Pay for play: Northwestern

Starting today, ESPN.com will take a closer look at pay-for-play in college sports and whether student-athletes should be getting more from their athletic scholarships. As part of the series, we're looking at the finances from one school in each major conference.

Here's a closer look at Northwestern ...

What a full scholarship entails: $56,120 (includes room, board, tuition, fees, and use of books)

Cost of attendance: $58,429 (Can be slightly higher for students with permanent residences farther from campus, as travel costs would be included)

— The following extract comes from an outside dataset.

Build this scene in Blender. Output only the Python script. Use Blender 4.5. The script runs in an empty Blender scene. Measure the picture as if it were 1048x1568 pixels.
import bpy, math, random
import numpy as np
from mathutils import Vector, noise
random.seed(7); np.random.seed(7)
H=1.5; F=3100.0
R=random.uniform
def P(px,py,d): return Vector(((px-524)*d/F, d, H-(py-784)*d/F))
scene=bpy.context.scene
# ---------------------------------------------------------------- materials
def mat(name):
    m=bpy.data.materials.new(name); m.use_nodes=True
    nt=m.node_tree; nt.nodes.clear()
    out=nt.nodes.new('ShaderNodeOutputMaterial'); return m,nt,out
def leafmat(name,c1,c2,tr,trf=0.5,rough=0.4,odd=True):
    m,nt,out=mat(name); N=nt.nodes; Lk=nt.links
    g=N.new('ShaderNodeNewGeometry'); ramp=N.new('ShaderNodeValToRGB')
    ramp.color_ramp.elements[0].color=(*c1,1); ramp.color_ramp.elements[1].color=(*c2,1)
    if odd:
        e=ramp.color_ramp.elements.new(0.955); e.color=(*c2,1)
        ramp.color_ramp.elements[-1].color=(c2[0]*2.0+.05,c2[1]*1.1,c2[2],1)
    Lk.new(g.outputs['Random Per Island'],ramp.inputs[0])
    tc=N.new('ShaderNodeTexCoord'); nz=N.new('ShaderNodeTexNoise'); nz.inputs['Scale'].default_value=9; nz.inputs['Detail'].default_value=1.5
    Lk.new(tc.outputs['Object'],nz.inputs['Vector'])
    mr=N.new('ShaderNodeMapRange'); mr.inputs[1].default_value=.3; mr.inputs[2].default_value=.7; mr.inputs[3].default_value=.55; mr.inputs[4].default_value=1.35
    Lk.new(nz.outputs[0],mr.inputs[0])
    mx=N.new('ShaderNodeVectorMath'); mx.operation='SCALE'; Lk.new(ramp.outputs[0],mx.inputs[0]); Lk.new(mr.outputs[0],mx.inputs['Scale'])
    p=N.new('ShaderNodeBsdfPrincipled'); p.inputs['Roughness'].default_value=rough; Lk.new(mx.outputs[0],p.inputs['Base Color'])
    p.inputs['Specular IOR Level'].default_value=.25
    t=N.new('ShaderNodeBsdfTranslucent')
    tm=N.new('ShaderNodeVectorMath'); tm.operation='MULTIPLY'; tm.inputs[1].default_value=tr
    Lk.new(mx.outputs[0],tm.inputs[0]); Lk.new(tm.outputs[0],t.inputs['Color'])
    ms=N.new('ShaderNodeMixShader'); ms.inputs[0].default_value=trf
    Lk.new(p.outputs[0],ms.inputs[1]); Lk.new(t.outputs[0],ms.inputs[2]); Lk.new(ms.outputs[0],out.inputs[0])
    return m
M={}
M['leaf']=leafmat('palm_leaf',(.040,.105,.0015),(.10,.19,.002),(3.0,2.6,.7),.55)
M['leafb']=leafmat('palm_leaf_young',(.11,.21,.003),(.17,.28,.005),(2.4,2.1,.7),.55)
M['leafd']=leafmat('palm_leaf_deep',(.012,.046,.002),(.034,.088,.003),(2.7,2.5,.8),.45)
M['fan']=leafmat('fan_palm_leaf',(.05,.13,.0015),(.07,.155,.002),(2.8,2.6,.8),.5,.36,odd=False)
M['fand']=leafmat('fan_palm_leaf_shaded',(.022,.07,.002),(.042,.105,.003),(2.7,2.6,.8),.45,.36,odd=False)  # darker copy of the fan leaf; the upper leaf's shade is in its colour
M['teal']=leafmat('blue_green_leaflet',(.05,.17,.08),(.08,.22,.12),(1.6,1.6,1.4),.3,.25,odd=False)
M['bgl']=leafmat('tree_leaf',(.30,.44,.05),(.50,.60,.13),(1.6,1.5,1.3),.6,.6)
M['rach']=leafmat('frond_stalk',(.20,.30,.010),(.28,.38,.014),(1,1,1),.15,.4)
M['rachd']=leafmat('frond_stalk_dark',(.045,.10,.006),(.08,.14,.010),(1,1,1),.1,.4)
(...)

School / Revenue / Expense

Football (Number of athletes -- 105) / $22,704,959 / $15,733,548

Men's basketball (Number of athletes -- 15) / $10,048,801 / $4,158,854

Other sports -- Men's (Number of sports / Number of athletes; 6/106) / $656,037 / $4,093,011

Other sports -- Women's (Number of sports / Number of athletes; 11/239) / $764,483 / $11,426,624

Total: $0 (revenue -- expense) / $48,921,823 / $48,921,823

Student fees: $383

Amount athletics receives from student fees: $39 per student

If the Big Ten continues to champion a proposal to increase the value of athletic scholarships, Northwestern will be on board.

As a charter member of the conference, Northwestern takes pride in standing on equal footing with its Big Ten brethren. But in many aspects, including finances, Northwestern is an outlier.

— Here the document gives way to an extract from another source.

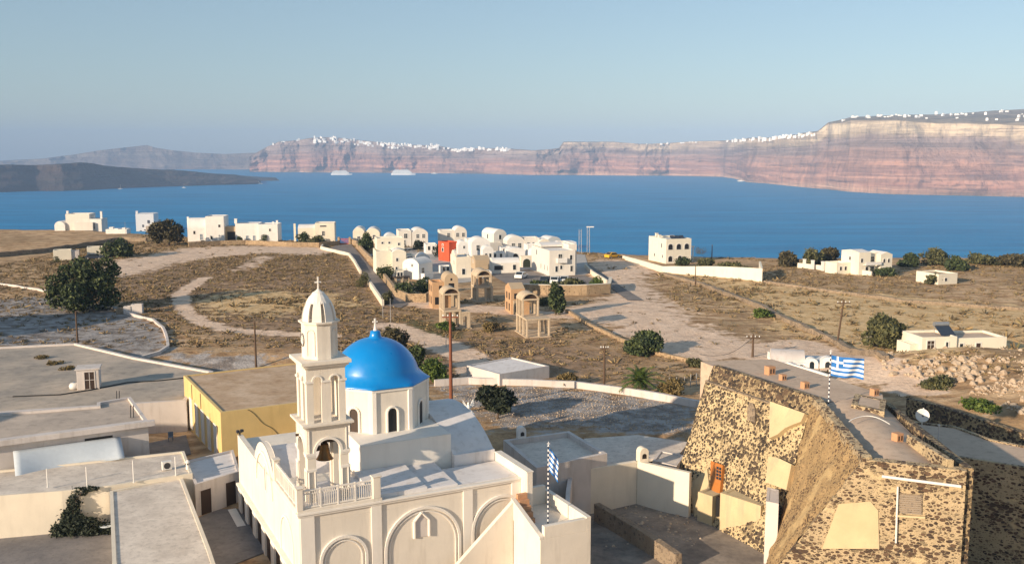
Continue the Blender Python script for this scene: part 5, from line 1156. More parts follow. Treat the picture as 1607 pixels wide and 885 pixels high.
    for lab, x_, y_, yw, w_, d_, h_, rf, wl in (('flat white annex between the red house and the upper cream house', 668, 399, 12, 18, 24, 16, 'flat', 'white'), ('white cube house behind the long bungalow, under the tallest vault', 770, 410, 14, 24, 20, 14, 'flat', 'white'), ('white flat roofed link house right of the deep arched opening', 828, 404, 14, 22, 24, 20, 'flat', 'white'),
            ('white vaulted house low in front of the pale yellow stepped house', 655, 420, 14, 20, 24, 16, 'vy', 'white'), ('cream flat house on the seaward side left of the twin vault road trees', 604, 396, 12, 16, 20, 14, 'flat', 'yellowcream'), ('small white vault between the tan barn and the bungalow', 758, 412, 14, 17, 20, 20, 'vy', 'white'), ('white flat block seaward of the large beige house', 880, 394, 15, 26, 30, 17, 'flat', 'white'), ('small white cube left of the tall cream gabled house', 692, 430, 14, 16, 20, 12, 'flat', 'white'), ('white terrace block in front of the long bungalow end', 752, 434, 12, 20, 12, 8, 'flat', 'white'), ('white flat house between the small vault and the seaward long house', 786, 402, 12, 18, 20, 14, 'flat', 'white'), ('small white vaulted house right of the seaward long cream house', 834, 412, 14, 16, 22, 16, 'vy', 'white'), ('pale yellow cube at the lower left corner beside the road pergola', 622, 440, 14, 12, 14, 16, 'flat', 'yellowcream'),
            ('white house on the seaward edge between the red house and the tallest vault', 733, 390, 12, 20, 24, 15, 'flat', 'white')):
        v = Villa('villa', lab, x_, y_, yw, GV, wl, 'white'); a = v.block(0, 0, w_, d_, 0, h_, rf, 6); v.wins(a, 'f', (.3, .7), h_ * .4, 3.5, 6)
    # unfinished houses: brick and bare concrete frames
    GU = 'unfinished houses in front of the villas'
    v = Villa('brick_house', 'unfinished terracotta brick house with a rounded front gable and dark doorway', 698, 484, 14, GU, 'brickwork', 'tan'); a = v.block(0, 0, 22, 34, 0, 44, 'vy', 12, wall='tan'); b = v.block(-19, 4, -.2, 40, 0, 42, par=.5); v.win(a, 'f', .5, 27, 9, 13, name='door', pane='dark', frame=None); v.win(a, 'f', .5, 44, 3, 4, name='vent', pane='dark', frame=None); v.win(b, 'f', .7, 28, 5, 8, pane='dark', frame=None); v.wins(b, 'l', (.3, .7), 26, 6, 10, pane='dark', frame=None); v.wins(b, 'l', (.3, .7), 6, 6, 12, pane='dark', frame=None); v.win(b, 'f', .4, 6, 7, 12, pane='dark', frame=None)
    v = Villa('brick_house', 'narrow unfinished orange brick house with a pitched slab roof beside the dark conifer', 802, 493, 14, GU, 'tan', 'tan'); a = v.block(0, 0, 23, 40, 0, 40, 'gx', 8, wall='brickwork'); b = v.block(3, -6, 21, -.2, 0, 22, wall='tan'); v.win(a, 'f', .35, 24, 6, 9, pane='dark', frame=None); v.wins(a, 'l', (.3, .7), 22, 7, 11, pane='dark', frame=None); v.wins(a, 'l', (.3, .7), 4, 7, 12, pane='dark', frame=None); v.win(b, 'f', .3, 4, 6, 10, pane='dark', frame=None)
    def frame_house(label, px, py, w, d, h1, h2, porch, side, ph, front=0):
        v = Villa('concrete_frame_house', label, px, py, 15, GU, 'raw', 'raw'); q = v.q; th = 3.3; yu = [front, front + (d - front) * .5, d - th]
        def part(name, *bx):
            m = MB(); m.box(*[c * q for c in bx]); m.build(name, 'raw', v.t, bevel=.03)
        part('foundation', -2, -2, -5, w + side + 2, d + 2, 1.0)
        ys = (0, d * .33, d * .66, d - th); xs = [0, w - th]
        for x in xs:
            for y in ys: part('column', x, y, 1.0, x + th, y + th, h1 - 2.5)
        if w > 26: part('column', w * .5, 0, 1.0, w * .5 + th, th, h1 - 2.5)
        part('slab', -.3, -.3, h1 - 2.5, w + .3, d + .3, h1)
        for x in (0, porch - th):
            for y in yu: part('column', x, y, h1, x + th, y + th, h2 - 2.5)
        part('slab', -.2, front - .2, h2 - 2.5, porch + .2, d + .2, h2)
        m = MB(); pr = arc(0, porch * q, h2 * q, porch * .34 * q, 14); pi = arc(th * .7 * q, (porch - th * .7) * q, h2 * q + .01, porch * .27 * q, 14); n_ = len(pr)
        for k in range(n_ - 1):
            for pp in ((pr[k], pr[k + 1], pi[k + 1], pi[k]),): m.ext(list(pp), 'y', front * q, d * q)
        m.build('vault', 'raw', v.t)
        m = MB(); m.ext(pi, 'y', (front + 4) * q, (front + 5.2) * q); m.build('infill', 'brownwood', v.t)
        m = MB(); m.box(th * q, d * .72 * q, h1 * q, (porch * .62) * q, (d * .72 + 1.5) * q, (h2 - 3) * q); m.build('partition', 'brickwork', v.t)
        if side:
            for y in (0, d * .5): part('column', w + side - th, y, 1.0, w + side, y + th, ph - 2.5)
            part('slab', w + .32, -.2, ph - 2.5, w + side + .2, d * .6, ph)
            m = MB(); wallpanel(m, 'y', (w + .4) * q, (w + side - th - .1) * q, 1.0 * q, (ph - 2.55) * q, (w + 3) * q, (w + side - th - 2.5) * q, (ph * .55) * q, (ph * .2) * q, .02, 1.2 * q); m.build('arch', 'raw', v.t)
        return v
    frame_house('bare concrete frame with an arched side bay, nearest the tall red pole', 697, 517, 28, 42, 30, 56, 28, 15, 27, 8)
    frame_house('bare concrete frame farthest back, standing behind the pair of orange brick houses', 748, 474, 27, 40, 24, 42, 25, 0, 0, 0)
    frame_house('bare concrete frame standing apart on the right with a wide ground floor', 826, 530, 40, 62, 30, 58, 29, 0, 0, 26)
    # right of the villas
    v = Villa('white_mansion', 'three storey white house with arched windows and solar panels by the sea', 1045, 414, 18, 'big white houses near the sea', 'yellowcream', 'white'); a = v.block(0, 0, 44, 62, 0, 39, par=.5); b = v.block(44.2, 16, 54, 50, 0, 10, par=.2)
    v.wins(a, 'f', (.17, .5, .82), 22, 8, 9, arch=True, pane='dark', cross=False); v.win(a, 'f', .17, 3, 7, 9, arch=True, pane='dark', cross=False); v.wins(a, 'l', (.75,), 24, 3, 7); v.wins(a, 'l', (.35, .8), 8, 3, 5); v.win(a, 'f', .55, 4, 7, 8, pane='dark', arch=True, cross=False)
    q = v.q; m = MB(); m.box(44.2 * q, 10 * q, 24 * q, 56 * q, 50 * q, 25.2 * q); m.build('balcony', 'white', v.t)
    for k in range(2): m = MB(); m.tube((55 * q, (14 + 30 * k) * q, -.3), (55 * q, (14 + 30 * k) * q, 24 * q), .14); m.build('column', 'white', v.t)
    for k in range(3): m = MB(); x = (14 + 8 * k) * q; m.prism([(x, 6 * q), (x + 7 * q, 6 * q), (x + 7 * q, 16 * q), (x, 16 * q)], [37 * q, 37 * q, 40 * q, 40 * q], [37.6 * q, 37.6 * q, 43 * q, 43 * q]); m.build('solar_panel', 'cardark', v.t)
    v.stack(3, 30, 39, 43, 2); v.stack(8, 50, 39, 44, 2)
    v = Villa('white_mansion', 'stepped white house with shaded balconies behind a low white wall on the right', 1347, 432, 18, 'big white houses near the sea', 'yellowcream', 'white'); a = v.block(0, 0, 22, 44, 0, 36, 'gx', 3); b = v.block(22.2, 6, 42, 46, 0, 34, par=.3); c = v.block(38, -4, 60, 30, 0, 32, 'gy', 4); d = v.block(-26, 20, -.2, 50, 0, 18)
    v.wins(a, 'f', (.25,), 20, 4, 6, pane='dark'); v.wins(a, 'l', (.5,), 22, 4, 6, pane='dark', arch=True); v.wins(b, 'f', (.35,), 20, 8, 8, name='door', pane='dark'); v.wins(b, 'f', (.35,), 3, 8, 9, name='door', pane='dark'); v.wins(c, 'f', (.3, .7), 19, 3.5, 6, pane='dark', arch=True); v.wins(c, 'f', (.3, .7), 4, 3.5, 7, pane='dark'); v.win(a, 'f', .7, 3, 5, 10, name='door', pane='dark'); v.wins(d, 'f', (.3, .65), 6, 4, 6, pane='dark')
    q = v.q; m = MB(); m.box(8 * q, -7 * q, 16 * q, 37.5 * q, -.02, 17 * q); m.build('balcony', 'white', v.t); m = MB(); m.box(8 * q, -7 * q, 17 * q, 37.5 * q, -6.2 * q, 21 * q); m.build('balustrade', 'white', v.t)
    v = Villa('shed_house', 'small low white house beside a round bush at the far right', 1472, 447, 22, None, 'yellowcream', 'tan'); a = v.block(0, 0, 40, 46, 0, 17, par=.3); v.win(a, 'f', .4, 5, 5, 5)
    v = Villa('yellow_bungalow', 'long pale yellow bungalow with a solar water heater at the right edge', 1446, 556, 8, None, 'yellowcream', 'vaultroof'); a = v.block(0, 0, 60, 60, 0, 25, par=.3); b = v.block(60.2, 4, 150, 66, 0, 21, par=.3); c = v.block(-14, 10, -.2, 50, 0, 12, par=.2); v.win(a, 'f', .25, 6, 12, 13, pane='brownwood'); v.win(a, 'f', .72, 8, 4, 8); v.win(b, 'f', .12, 4, 6, 8); v.win(b, 'f', .45, 4, 8, 8, pane='brownwood')
    q = v.q; t = thing('solar_heater', 'solar water heater with a white tank on the yellow bungalow roof', 'water heater', (v.P.x + 52 * q, v.P.y + 22 * q, v.P.z + 25 * q - .28), 8)
    m = MB(); m.prism([(-1, 0), (1, 0), (1, 1.6), (-1, 1.6)], [.15, .15, 1.1, 1.1], [.25, .25, 1.2, 1.2]); m.build('solar_panel', 'cardark', t); m = MB(); m.tube((-1, 1.8, 1.35), (1, 1.8, 1.35), .3, n=14); m.build('tank', 'metal', t)
    for x in (-.9, .9): m = MB(); m.tube((x, 1.8, 0), (x, 1.8, 1.1), .04); m.tube((x, .1, 0), (x, .1, .2), .04); m.tube((x, .1, .03), (x, 1.8, .03), .03); m.build('stand', 'metal', t)
    # left along the rim
    v = Villa('rim_house', 'grey fronted white house with two tall chimneys, farthest left on the rim', 104, 362, 6, 'white houses along the left rim', 'beige', 'white'); a = v.block(0, 0, 36, 30, 0, 26); b = v.block(36.2, 0, 54, 30, 0, 18, wall='white'); c = v.block(-16, -4, -.2, 24, 0, 8, 'vy', 7, wall='white'); v.win(b, 'f', .3, 2, 4, 9, name='door', pane='dark'); v.stack(1, 8, 26, 30, 1.5, 'white'); v.stack(52, 8, 18, 29, 1.5, 'white'); v.stack(38, 12, 18, 23, 2, 'white'); d = v.block(14, -5, 42, -.2, 0, 13); 
    v = Villa('rim_house', 'tall narrow white tower house left of the round brown tree', 214, 366, 8, 'white houses along the left rim', 'white', 'white'); a = v.block(0, 0, 27, 34, 0, 33, par=.2); b = v.block(16, -6, 28, -.2, 0, 14, wall='tan'); v.win(a, 'f', .72, 18, 4, 5, pane='dark'); v.win(a, 'f', .4, 12, 3, 4, pane='dark'); v.win(a, 'f', .25, 3, 3, 4, pane='dark'); v.stack(1.5, 4, 33, 37, 1.5)
    v = Villa('rim_house', 'white house with a rounded vault end and a thin chimney, right of the brown tree', 294, 380, 6, 'white houses along the left rim', 'white', 'white'); a = v.block(0, 4, 30, 40, 0, 20, 'vx', 17); b = v.block(29, 0, 57, 40, 0, 40, par=.2, wall='white'); c = v.block(57.2, 10, 74, 34, 0, 23, par=.2, wall='tan'); v.win(b, 'f', .75, 23, 3, 4, pane='dark'); v.win(b, 'f', .3, 4, 3, 5, pane='dark'); v.win(c, 'f', .55, 0, 13, 15, name='carport', pane='dark', frame=None); v.stack(-2, 20, 0, 38, 1.3); v.win(a, 'f', .35, 12, 3, 5, pane='dark'); v.win(a, 'f', .7, 3, 4, 9, name='door', pane='blueframe')
    v = Villa('rim_house', 'low wide white house with two blue doors beside the pergola', 370, 379, 4, 'white houses along the left rim', 'white', 'white'); a = v.block(0, 0, 36, 34, 0, 28, par=.15); b = v.block(36.2, -3, 66, 34, 0, 27, par=.2); v.wins(a, 'f', (.5, .8), 0, 4, 9, name='door', pane='blueframe'); v.win(b, 'f', .6, 16, 2.5, 4, pane='dark'); v.stack(0, 6, 28, 35, 2); v.stack(64, 6, 27, 32, 1.5); v.stack(58, 6, 27, 30, 1.5)
    v = Villa('rim_house', 'cream flat roofed house half hidden by bushes, nearest the red gate', 468, 380, 6, 'white houses along the left rim', 'cream', 'white'); a = v.block(0, 0, 27, 30, 0, 22, 'vx', 5); b = v.block(27, -3, 57, 30, 0, 30, par=.2); v.win(b, 'f', .42, 10, 4, 7, pane='dark'); v.win(b, 'f', .42, 24, 10, 2, pane='dark', cross=False); v.stack(-6, 10, 0, 28, 1.5)
    v = Villa('rim_house', 'flat white building whose low roof just shows behind the left rim', 166, 367, 4, 'white houses along the left rim', 'white', 'white'); v.block(0, 0, 32, 20, 0, 7); v.block(4, 4, 10, 12, 7, 10); v.block(24, 4, 29, 12, 7, 9)
    v = Villa('farm_hut', 'small cream hut with a flat roof, left of the two in the left field', 84, 409, 22, 'farm huts in the left field', 'yellowcream', 'concrete'); a = v.block(0, 0, 26, 22, 0, 16); v.block(26.2, 2, 37, 20, 0, 14, wall='pinkwhite')
    v = Villa('farm_hut', 'small cream hut beside a dark parked car, right of the two in the left field', 137, 404, 20, 'farm huts in the left field', 'yellowcream', 'concrete'); a = v.block(0, 0, 24, 20, 0, 16); v.win(a, 'r', .5, 0, 5, 10, name='door', pane='pinkwhite')
    v = Villa('ruined_shed', 'small grey roofless stone shed on the edge of the shaded field', 194, 493, 8, None, 'pinkwhite', 'concrete'); a = v.block(0, 0, 11, 12, 0, 12, par=.3); v.block(11.2, 1, 28, 12, 0, 15, par=.3); v.block(-12, 2, -.2, 10, 0, 9, par=.1, wall='fieldstone')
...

"We would agree to what the vote is for the conference because we need to be with our peers," said Steve Green, Northwestern's deputy athletic director for internal affairs. "Northwestern's always been good at making sure that we're not at any competitive disadvantage, that we're like everybody else."

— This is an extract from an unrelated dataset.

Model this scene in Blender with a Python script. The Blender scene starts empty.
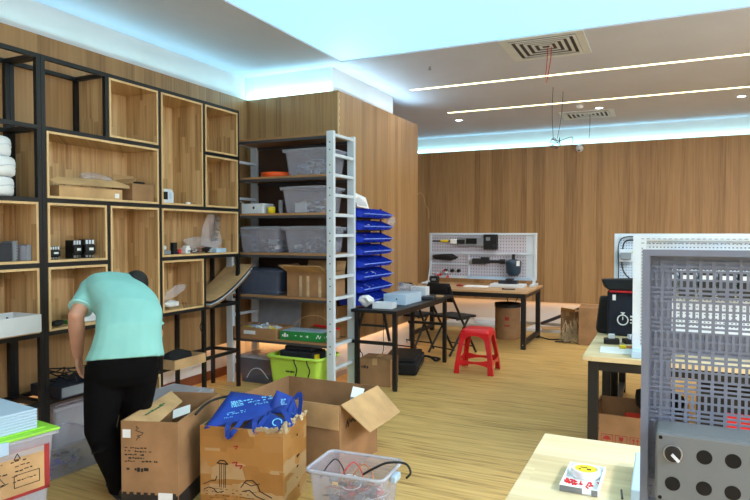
import bpy, bmesh, math, random
from mathutils import Vector, Matrix
V = Vector
PI = math.pi
rnd = random.Random(7)
COL = bpy.context.scene.collection

# ------------------------------------------------------------------ materials
def lin(c):
    out = []
    for v in c[:3]:
        v = v / 255
        out.append(v / 12.92 if v <= .04045 else ((v + .055) / 1.055) ** 2.4)
    return (*out, 1)

def nodes(name):
    m = bpy.data.materials.new(name); m.use_nodes = True
    nt = m.node_tree
    return m, nt, nt.nodes['Principled BSDF']

def ramp(nt, fac, stops):
    r = nt.nodes.new('ShaderNodeValToRGB')
    e = r.color_ramp.elements
    while len(e) < len(stops): e.new(.5)
    for i, (p, c) in enumerate(stops):
        e[i].position = p; e[i].color = lin(c)
    nt.links.new(fac, r.inputs[0])
    return r.outputs[0]

def math_node(nt, op, a, b=None):
    n = nt.nodes.new('ShaderNodeMath'); n.operation = op
    for i, v in enumerate((a, b)):
        if v is None: continue
        if isinstance(v, (int, float)): n.inputs[i].default_value = v
        else: nt.links.new(v, n.inputs[i])
    return n.outputs[0]

def mat(name, c, rough=.5, metal=0, var=.06, scale=8, alpha=1, spec=.5, trans=0, bump=0):
    """plain procedural surface: base colour with a slight noise variation"""
    m, nt, b = nodes(name)
    tc = nt.nodes.new('ShaderNodeTexCoord')
    n = nt.nodes.new('ShaderNodeTexNoise'); n.inputs['Scale'].default_value = scale
    n.inputs['Detail'].default_value = 3
    nt.links.new(tc.outputs['Object'], n.inputs['Vector'])
    lo = tuple(max(0, v * (1 - var)) for v in c); hi = tuple(min(255, v * (1 + var)) for v in c)
    nt.links.new(ramp(nt, n.outputs['Fac'], [(.3, lo), (.7, hi)]), b.inputs['Base Color'])
    b.inputs['Roughness'].default_value = rough
    b.inputs['Metallic'].default_value = metal
    b.inputs['Alpha'].default_value = alpha
    b.inputs['Specular IOR Level'].default_value = spec
    if trans: b.inputs['Transmission Weight'].default_value = trans
    if bump:
        bp = nt.nodes.new('ShaderNodeBump'); bp.inputs['Strength'].default_value = bump
        nt.links.new(n.outputs['Fac'], bp.inputs['Height']); nt.links.new(bp.outputs[0], b.inputs['Normal'])
    return m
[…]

Green then added: "We're not like everybody else. We're a little different."

Northwestern is the Big Ten's only private institution, and its athletic department is more linked to and dependent on the university than the others in the conference. Like every league member, Northwestern has benefited greatly from Big Ten Network revenue, but most of the funds it receives funnel back to the school.

The reason? The university covers most of Northwestern's athletic scholarships, which don't come cheap at $56,120 a pop.

"You multiply that by the number of financial grants we give, which is about 265, that’s a lot of money," Green said. "So anything that increases the cost affects our bottom line. It would just add to the challenge if that cost kept on going up. Stanford has all of their scholarships endowed, which is great. We're not there yet. We still have a long way to go."

Northwestern has approximately 25 percent of its athletic scholarships endowed, Green said. While the number has increased, the economic downturn has made fundraising more challenging.

There are other differences. As part of public institutions, the other 11 Big Ten athletic departments can sell bonds if they fall into debt. Northwestern, meanwhile, never falls into the red.

"We have zero debt to finance," Green said.

With the smallest football and basketball venues in the Big Ten -- Ryan Field seats 47,130; Welsh-Ryan Arena holds 8,117 -- Northwestern can rely only so much on ticket sales for revenue. But the school has increased its commitment to athletics with recent initiatives like the program's first full-fledged marketing campaign and an ongoing facilities master plan. Northwestern also made a splash in May by finalizing a 10-year contract for football coach Pat Fitzgerald.

The athletic department's goal is to balance its operating expenses and its revenue. Both areas have increased in recent years, but keeping revenues on the rise has been challenging.

Northwestern ultimately would get its biggest financial boost from getting more scholarships endowed.

"The endowment income has grown, which is good," Green said. "It needs to go faster, that's all. The less we demand or need from the university, the better off we will be. We will be able to be a little more independent."

Although a more costly scholarship structure would increase the burden on Northwestern athletics, Green thinks the university would find ways to make things work.

"The school has shown in the past that it wants to compete at this level," he said. "On the financial side, there's a belief that we can get it done within the guidelines established by the central administration."